Teuta then imprudently sanctioned the murder of one of the Roman envoys, Coruncanius, and imprisoned the other. The Romans reacted on a massive scale when they mobilised and set sail with an army of 20,000 troops, 200 cavalry, and the entire Roman fleet of 200 ships. They laid siege to Scodra, Teuta’s capital city. She surrendered ignominiously in 227 ending her life in grief by throwing herself from the Orjen mountains at Lipci in modern Montenegro.

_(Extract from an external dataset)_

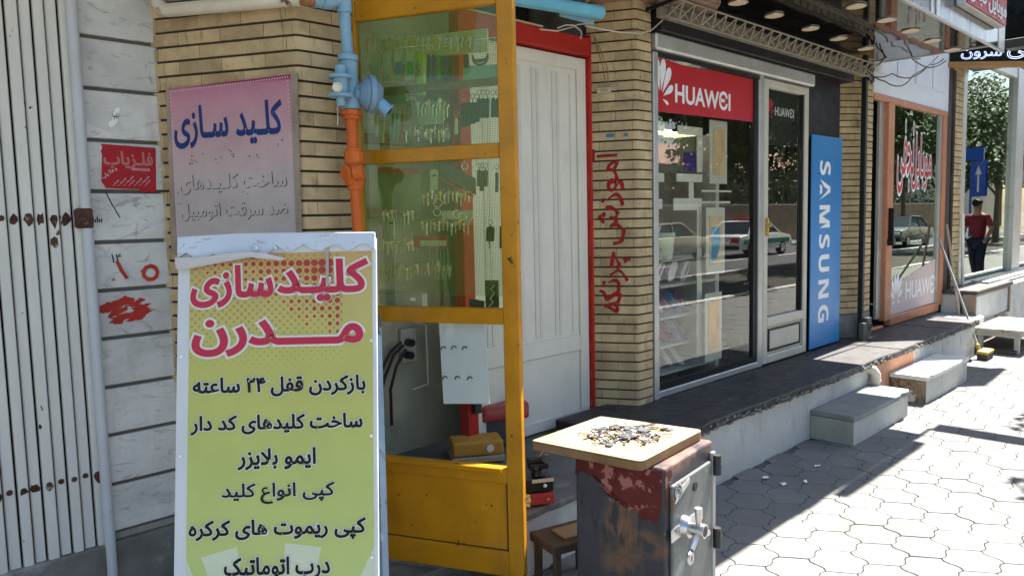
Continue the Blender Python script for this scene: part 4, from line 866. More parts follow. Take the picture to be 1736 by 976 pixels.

Julia Balbilla – royal correspondent to Hadrian
Around 130 ce Julia Balbilla accompanied Hadrian and the Empress Vibia Sabina on tours of the Nile valley, as court poetess and as a kind of royal correspondent. To record their visit she inscribed four epigrams in ancient Aeolic dialect – as used by Sappho some 800 years earlier – on the left leg and foot of one of the Colossi of Memnon in Thebes (a monumental statue of the pharaoh Amenophis III).
In so doing, Julia was following a time-honoured tradition celebrating Memnon’s amazing early morning ‘singing’ – an audible phenomenon emanating from fractures to the statue made by an earthquake.
Her first three epigrams dutifully commemorate the royal visit; the fourth Julia’s personal experience. Julia’s erudition is clearly evident from these inscriptions: she is not only familiar with a long-obsolete ancient Greek dialect and metre, but she displays a working knowledge of relevant Egyptian and Greek mythology. Empress Vibia Sabina added an inscription of her own on the instep of the left foot.